Il convient de se reporter aux leçons précédentes, dans lesquelles une définition générale de la vertu a été produite (cf les termes « preuve » et « témoin ») : l'homme courageux vise un certain but, et dans sa manière d'être, il fait exister ce « principe de détermination ». Il le fait exister en existant. On peut ici penser aux analyses de Heidegger, dans lesquelles « exister » est un verbe transitif et non un thème.
Est-on déjà dans la sophia contemplative ? On serait bien plutôt dans la vie, qui implique des manières d'être (comme s'en souviendra le stoïcisme). La vie, « en vivant » (en se déployant en son œuvre - en-ergeia), fait exister un certain nombre de choses (cf le Protreptique : la philosophie se situe dans la continuité de l'honnête homme).
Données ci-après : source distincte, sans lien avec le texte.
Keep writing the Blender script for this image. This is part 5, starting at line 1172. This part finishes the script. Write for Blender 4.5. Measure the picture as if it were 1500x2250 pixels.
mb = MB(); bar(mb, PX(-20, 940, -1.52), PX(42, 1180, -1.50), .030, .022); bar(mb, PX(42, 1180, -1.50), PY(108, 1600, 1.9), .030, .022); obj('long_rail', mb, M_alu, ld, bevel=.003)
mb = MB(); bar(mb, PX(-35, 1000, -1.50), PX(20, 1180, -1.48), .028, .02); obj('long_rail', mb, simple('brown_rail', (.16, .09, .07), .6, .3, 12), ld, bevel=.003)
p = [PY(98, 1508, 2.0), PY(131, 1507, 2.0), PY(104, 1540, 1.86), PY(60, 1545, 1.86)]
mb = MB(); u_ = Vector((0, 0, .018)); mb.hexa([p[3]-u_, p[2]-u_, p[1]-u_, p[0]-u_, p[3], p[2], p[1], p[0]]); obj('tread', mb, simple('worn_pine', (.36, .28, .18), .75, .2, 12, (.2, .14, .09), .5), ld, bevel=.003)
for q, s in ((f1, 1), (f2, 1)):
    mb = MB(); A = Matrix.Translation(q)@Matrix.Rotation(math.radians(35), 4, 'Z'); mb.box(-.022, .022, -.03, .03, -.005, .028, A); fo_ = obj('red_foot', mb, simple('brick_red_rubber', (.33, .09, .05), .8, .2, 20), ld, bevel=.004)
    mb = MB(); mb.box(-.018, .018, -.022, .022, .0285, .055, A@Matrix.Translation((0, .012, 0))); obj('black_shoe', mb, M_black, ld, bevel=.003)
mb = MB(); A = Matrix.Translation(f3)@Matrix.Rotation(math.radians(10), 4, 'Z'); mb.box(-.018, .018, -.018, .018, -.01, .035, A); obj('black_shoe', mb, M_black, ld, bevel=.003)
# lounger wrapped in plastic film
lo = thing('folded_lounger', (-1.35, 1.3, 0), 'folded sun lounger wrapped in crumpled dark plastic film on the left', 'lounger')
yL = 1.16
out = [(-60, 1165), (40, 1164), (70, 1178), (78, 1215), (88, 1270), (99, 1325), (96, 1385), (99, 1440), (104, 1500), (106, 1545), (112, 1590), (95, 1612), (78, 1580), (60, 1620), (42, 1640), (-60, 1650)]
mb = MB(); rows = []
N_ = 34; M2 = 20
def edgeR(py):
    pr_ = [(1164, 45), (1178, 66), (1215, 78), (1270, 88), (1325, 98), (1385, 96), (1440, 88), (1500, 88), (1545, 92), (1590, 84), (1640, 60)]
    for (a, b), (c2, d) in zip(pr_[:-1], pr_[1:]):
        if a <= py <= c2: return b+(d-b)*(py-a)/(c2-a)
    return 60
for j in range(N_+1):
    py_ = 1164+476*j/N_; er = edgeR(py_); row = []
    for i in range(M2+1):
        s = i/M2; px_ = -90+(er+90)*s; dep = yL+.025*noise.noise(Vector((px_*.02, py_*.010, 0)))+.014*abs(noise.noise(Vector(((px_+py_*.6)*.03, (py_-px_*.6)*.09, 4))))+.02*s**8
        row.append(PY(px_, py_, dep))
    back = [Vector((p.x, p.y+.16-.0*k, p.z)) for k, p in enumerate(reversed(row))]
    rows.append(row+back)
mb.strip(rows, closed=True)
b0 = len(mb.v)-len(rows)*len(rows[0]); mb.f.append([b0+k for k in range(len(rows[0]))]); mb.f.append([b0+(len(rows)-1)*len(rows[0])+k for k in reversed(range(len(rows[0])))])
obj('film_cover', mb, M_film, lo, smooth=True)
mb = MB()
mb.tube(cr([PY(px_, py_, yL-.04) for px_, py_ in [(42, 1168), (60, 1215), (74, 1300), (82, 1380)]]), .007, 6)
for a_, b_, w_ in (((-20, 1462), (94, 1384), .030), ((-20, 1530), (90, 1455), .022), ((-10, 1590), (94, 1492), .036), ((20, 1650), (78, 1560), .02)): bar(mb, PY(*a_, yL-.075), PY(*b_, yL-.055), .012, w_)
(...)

L'homme vertueux a un but : il fixe avec intensité son effort, à la manière des Stoïciens chez qui la main ne doit pas trembler lorsqu'on vise la cible (cf Marc Aurèle, philosophe de la simplicité : devant la multiplicité des buts, il convient de se fixer une fin (distinction skopos / télos) ; sur ce thème, voir également la résolution cartésienne, Descartes revisitant des thèmes stoïciens, sans jamais pourtant reprendre à son compte leur conception de « l'ordre du monde »). La droite règle est ici une dimension de la raison : mais selon quel régime du rationnel (et du réel) ?
La dimension pratique de l'objet même de l'éthique empêche que l'on s'en tienne à ce début ; il s'agit donc de poursuivre l'investigation, car la définition pèche par excès de généralité.
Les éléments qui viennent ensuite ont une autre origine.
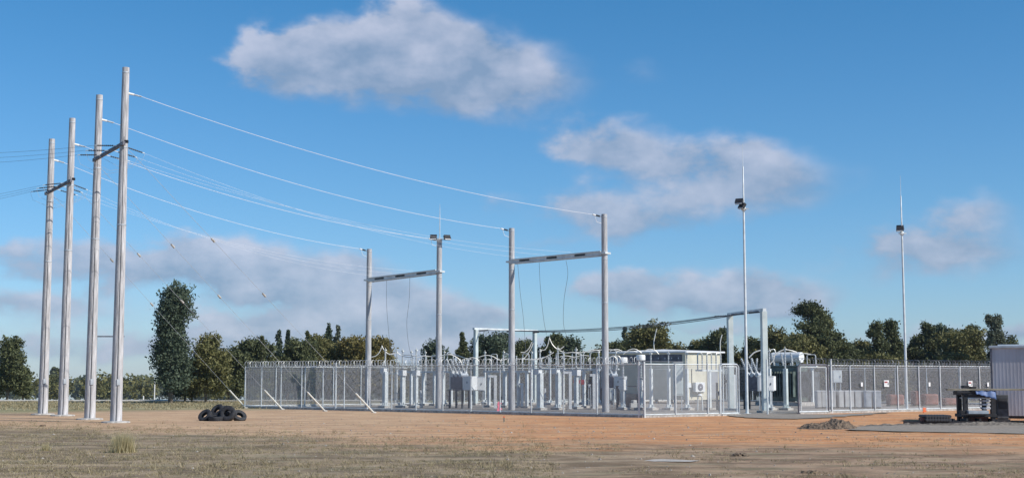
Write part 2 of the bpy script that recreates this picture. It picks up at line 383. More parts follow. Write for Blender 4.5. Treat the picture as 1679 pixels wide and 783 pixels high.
# ------------------------------------------------------------------ grass (stuff)
def leafmesh(name, P, U, V, m, parent=None):      # quads: centres P, half-axes U, V
    n = len(P); vs = np.empty((n,4,3)); vs[:,0] = P-U-V; vs[:,1] = P+U-V; vs[:,2] = P+U+V; vs[:,3] = P-U+V
    me = bpy.data.meshes.new(name); me.vertices.add(n*4); me.vertices.foreach_set('co', vs.reshape(-1))
    me.loops.add(n*4); me.loops.foreach_set('vertex_index', np.arange(n*4, dtype=np.int32))
    me.polygons.add(n); me.polygons.foreach_set('loop_start', np.arange(0,n*4,4,dtype=np.int32)); me.polygons.foreach_set('loop_total', np.full(n,4,dtype=np.int32))
    me.update(calc_edges=True); me.materials.append(m)
    o = bpy.data.objects.new(name, me); COL.objects.link(o); o.parent = parent; return o
def blades(name, pos, hgt, wid, lean, m, parent=None):      # tapered triangular blades
    n = len(pos); th = rng.uniform(0, 2*math.pi, n); ph = rng.uniform(0, 2*math.pi, n)
    h = hgt; wv = np.stack([np.cos(th), np.sin(th), np.zeros(n)],1)*wid[:,None]
    tip = pos + np.stack([np.cos(ph)*lean*h, np.sin(ph)*lean*h, h],1)
    vs = np.empty((n,3,3)); vs[:,0] = pos-wv; vs[:,1] = pos+wv; vs[:,2] = tip
    me = bpy.data.meshes.new(name); me.vertices.add(n*3); me.vertices.foreach_set('co', vs.reshape(-1))
    me.loops.add(n*3); me.loops.foreach_set('vertex_index', np.arange(n*3, dtype=np.int32))
    me.polygons.add(n); me.polygons.foreach_set('loop_start', np.arange(0,n*3,3,dtype=np.int32)); me.polygons.foreach_set('loop_total', np.full(n,3,dtype=np.int32))
    me.update(calc_edges=True); me.materials.append(m)
    o = bpy.data.objects.new(name, me); COL.objects.link(o); o.parent = parent; return o
M['grass'] = foliage('dry_grass_blades', (.19,.155,.08), (.46,.38,.235), .25)
M['straw'] = foliage('straw_grass_blades', (.34,.28,.14), (.62,.54,.33), .3)
pts = []; 
tries = 0
while len(pts) < 11500 and tries < 200000:
    tries += 1
    y = 23 + 40*random.random()**1.5; x = random.uniform(-.44, .44)*y
    ed = 42.5 + .72*max(0, -x)
    nv = mnoise.noise(Vector((x*.28, y*.35, 1.3))) + .6*mnoise.noise(Vector((x*.9, y*.9, 5.3)))
    p = .62 + 1.0*nv - (.62 if x > 1 else 0) - max(0, (y-ed)/6)*.8
    if random.random() < max(p, .03 if y > 44 else 0): pts.append((x, y))
tp = np.array(pts); nb = 9
pos = np.repeat(tp, nb, 0) + rng.normal(0, .055, (len(tp)*nb, 2))
zz = np.array([gbump(float(a), float(b)) for a, b in pos]); pos = np.column_stack([pos, zz-.004])
hh = np.repeat(rng.uniform(.02, .07, len(tp))*(1+2.2*(rng.random(len(tp))>.96)), nb)*rng.uniform(.5,1.2,len(pos))
g_o = blades('grass', pos, hh, rng.uniform(.004,.011,len(pos)), rng.uniform(.3,1.2,len(pos)), M['grass'])
tag(g_o, 'short dry brown and green grass growing sparsely over the bare foreground', 'grass', kind='stuff')
# paddock grass, coarser
tp = np.column_stack([rng.uniform(-60,-14,5000), rng.uniform(72,111,5000)])
tp = tp[(tp[:,1] > 98+.75*tp[:,0]*1.0) & (tp[:,1] > 84+rng.uniform(-3,3,len(tp)))]
pos = np.repeat(tp, 5, 0) + rng.normal(0, .12, (len(tp)*5, 2)); pos = np.column_stack([pos, np.zeros(len(pos))])
g_o = blades('paddock_grass', pos, rng.uniform(.05,.16,len(pos)), rng.uniform(.02,.04,len(pos)), rng.uniform(.2,1,len(pos)), M['grass'])
tag(g_o, 'pale green paddock grass behind the tall poles', 'grass', kind='stuff')

def tuft(px, py, hpx, wpx, n, label, m='straw'):
    p = G(px, py); s_ = 2.0/(py-616); e = empty('grass_tussock', p, 0, label, 'grass tussock')
    rr = rng.normal(0, .28, (n,2))*wpx*s_*.55; pos = np.column_stack([rr, np.zeros(n)])
    h = np.clip(hpx*s_*(1.05-np.linalg.norm(rr,axis=1)/(wpx*s_)), .1, None)*rng.uniform(.45,1.05,n)
    blades('blades', pos, h, rng.uniform(.004,.009,n), rng.uniform(.05,.55,n), M[m], e)
tuft(203, 741, 40, 56, 900, 'tall straw coloured grass tussock in front of the four tall poles')
tuft(75, 738, 18, 24, 130, 'small wispy grass tussock at far left of the foreground')
tuft(190, 731, 26, 20, 160, 'thin grass tussock just left of the big straw tussock')

# ------------------------------------------------------------------ tall pole structures (left)
def zof(px, py, Yd): return D(px, py, Yd).z
def pole(name, bx, by, tx, ty, r0, r1, m, label, group, pad=True):
    b = G(bx, by); e = empty(name, b, 0, label, 'pole', group); h = zof(tx, ty, b.y)
    shaft = MB(); n = 26; shaft.tube([(0,0,-.02+ (h+.02)*i/n) for i in range(n+1)], [r0+(r1-r0)*i/n for i in range(n+1)], 20)
    shaft.build('shaft', m, e, True)
    if pad: 
        MB().lathe([(.62,-.02),(.60,.05),(.40,.07)], (0,0,0), 18).build('base_pad', M['conc'], e)
    for z in [h*.985, h*.77, h*.55]:
        r = r0+(r1-r0)*z/h; MB().lathe([(r+.006,-.03),(r+.012,-.02),(r+.012,.02),(r+.006,.03)], (0,0,z), 20).build('band', M['galv'], e)
    if pad:
        MB().box((r0*.5,-r0*.9,1.75),(.14,.03,.26),rz=.5).build('tag_plate', M['galv'], e); MB().cyl((r0*.35,-r0*.98,0),(r1*.35,-r1*1.02,h*.8),.014,n=5).build('earth_lead', M['dark'], e)
    return e, b, h
P4, b4, h4 = pole('power_pole', 190,692, 204,111, .255,.155, M['pole'], 'tall weathered pole nearest the camera, rightmost and tallest of the left row', 'row of tall power poles')
P3, b3, h3 = pole('power_pole', 147,687, 156,156, .255,.155, M['pole'], 'tall weathered pole second from the right in the left row', 'row of tall power poles')
P2, b2, h2 = pole('power_pole', 103,681, 115,194, .255,.155, M['pole'], 'tall weathered pole third from the right in the left row', 'row of tall power poles')
P1, b1, h1 = pole('power_pole', 70,679, 82,228, .255,.155, M['pole'], 'leftmost and shortest looking of the tall weathered poles', 'row of tall power poles')

def to_local(e, p): return Vector(p) - e.location
def onpole(b, py, px, side=0): return Vector((b.x+side, b.y, zof(px, py, b.y)))
def catenary(p0, p1, sag, n=28):
    p0, p1 = Vector(p0), Vector(p1); return [p0.lerp(p1, i/n) - Vector((0,0,4*sag*(i/n)*(1-i/n))) for i in range(n+1)]
def wire(name, p0, p1, sag, r, m, label, cat='power line', group=None, n=28):
    o = MB().tube(catenary(p0, p1, sag, n), r, 5).build(name, m, None, True); return tag(o, label, cat, group)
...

Question : a-t-on réellement besoin d'une métaphysique des mœurs ? L'homme honnête n'aurait pas besoin de cette réflexion pour être honnête.
Attention à la distinction entre un Kant épris de grands principes, et un Aristote beaucoup plus centré sur les cas singuliers. La question générale est ici celle d'une raison réellement pratique. Si l'éthique pouvait se passer de tout examen rationnel, ne serions-nous pas alors obligé de réduire la vertu à la nature, à la fortune ou à la chance (hasard ou inspiration divine) ? Mais, inversement, la vertu ne relève-t-elle que d'un savoir théorique ou spéculatif, de sorte par exemple que pour bien agir, il suffirait de bien penser ? Il s'agirait bien plutôt de trouver ce que l'on pourrait appeler une « juste mesure » dans la relation entre vertu et savoir impliquant une « jointure » pratique éclairant l'action et accomplissant effectivement l'intention rationnelle .
Une question est posée sur la différence entre les traductions Tricot (« il existe un certain principe de détermination des médiétés ») et Bodéüs (« ils impliquent aussi une certaine norme pour des moyennes »), afin de mieux comprendre de quelle nature est cette implication.
La réponse est fondée sur le retour au texte grec, qui montre clairement avec l'emploi de estin que l'implication supposée disparaît au profit de « il y a » ou « il existe ».
Ce problème de la traduction des œuvres d'Aristote concerne également « orthos logos » : la « droite règle » pourrait-elle être traduite par « opinion droite », comme dans le Théétète ?
La règle s'insère ici dans un art de la régulation, au cœur de la technè et de la phronèsis. Il ne s'agit pas de laisser penser à la quête d'un principe supérieur, et surtout extérieur à la pratique elle-même, comme fondation de la droite règle. Il est ici difficile de traduire : est-on dans l'ordre d'une fondation ? D'un approfondissement ? D'un désir de mieux voir ? Ce qui semble clair par contre, c'est que c'est sur la base des observations tirées de la pratique même de la vertu, de ses grands « témoins » que sont les hommes vertueux (le courageux, le tempérant, le magnanime, etc.) que l'on dégage ici les deux éléments clés de la définition générale des vertus morales : la possibilité de conférer à ses conduites une juste mesure, et la mise en œuvre d'une « droite règle » qui semble leur permettre de déterminer cette juste mesure. Simplement, cette existence (estin) de la droite règle, observée plutôt que postulée, il nous faut maintenant chercher à la mieux connaître.